Para o conseguir, Marcelo apostou em dirigir-se preferencialmente ao eleitorado central. E essa insistência numa estratégia dirigida ao centro resultou em pleno. Marcelo alcançou 52% dos votos expressos e a confiança de 2.410.286 eleitores – e assinale-se que só perdendo mais de 90 mil desses votantes teria corrido o risco de ter que disputar uma 2.ª volta a 14 de fevereiro.
Como se pode observar na estimativa do seu saldo de transferências, se 73% dos seus votos têm naturalmente origem na base eleitoral do PSD/CDS situada no centro-direita, a verdade é que Marcelo revela uma invulgar capacidade de captação de votos no centro-esquerda e mesmo em alguns setores da esquerda radical. O Presidente eleito atrai quase 400 mil eleitores do PS, perto de 100 mil no BE e PCP, o mesmo entre os pequenos partidos e, ainda, mais de 80 mil entre abstencionistas de há três meses.
Foram, no total, mais de 700 mil votos que Marcelo foi buscar fora da base tradicional do seu eleitorado, uma importante e decisiva fatia de 25% da sua votação total. E é aí que residem os alicerces da sua vitória à 1.ª volta na noite de 24 de janeiro.
Abstenção mais à esquerda
A abstenção subiu nestas presidenciais a 51,2%, quase mais 700 mil não votantes do que nas legislativas de outubro. Destes, perto de 200 mil terão sido eleitores do centro-direita que não se reviram na candidatura de Marcelo nem na sua campanha politicamente distanciada do PSD e do CDS.
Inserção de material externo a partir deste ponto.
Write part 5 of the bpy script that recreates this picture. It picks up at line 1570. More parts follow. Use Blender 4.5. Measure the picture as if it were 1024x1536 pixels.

Mas a parcela essencial desta abstenção, mais de meio milhão dos eleitores que ficaram em casa, terá vindo dos vários setores da esquerda. Em particular do PS, que não apoiando formalmente nenhum candidato, nem Sampaio da Nóvoa nem Maria de Belém, desmobilizou muitos votantes, mais de 380 mil – e o acelerado esvaziamento eleitoral da candidatura de Maria de Belém na reta final da campanha terá contribuído generosamente para este crescente número de abstencionistas.
Mas também o eleitorado comunista, desmotivado por um candidato de terceira linha como Edgar Silva, e o do Bloco, com uma base eleitoral mais diferenciada e volátil, ajudaram significativamente, com mais de 120 mil não votantes, ao acréscimo da abstenção.
Só Sampaio acima de Marcelo
Eleito com 52% dos votos expressos, Marcelo consegue uma percentagem superior à obtida por Cavaco na sua primeira eleição em 2006 (50,6%) e por Mário Soares na 2.ª volta de 1986 (51,2%).
Entre os quatro Presidentes civis, dois do PS e dois do PSD, apenas Jorge Sampaio supera Marcelo na sua eleição de 1996 (53,9%). E, sublinhe-se, não foi fácil para nenhum dos quatro conseguir essa pequena margem acima dos 50% que é sinónimo de vitória.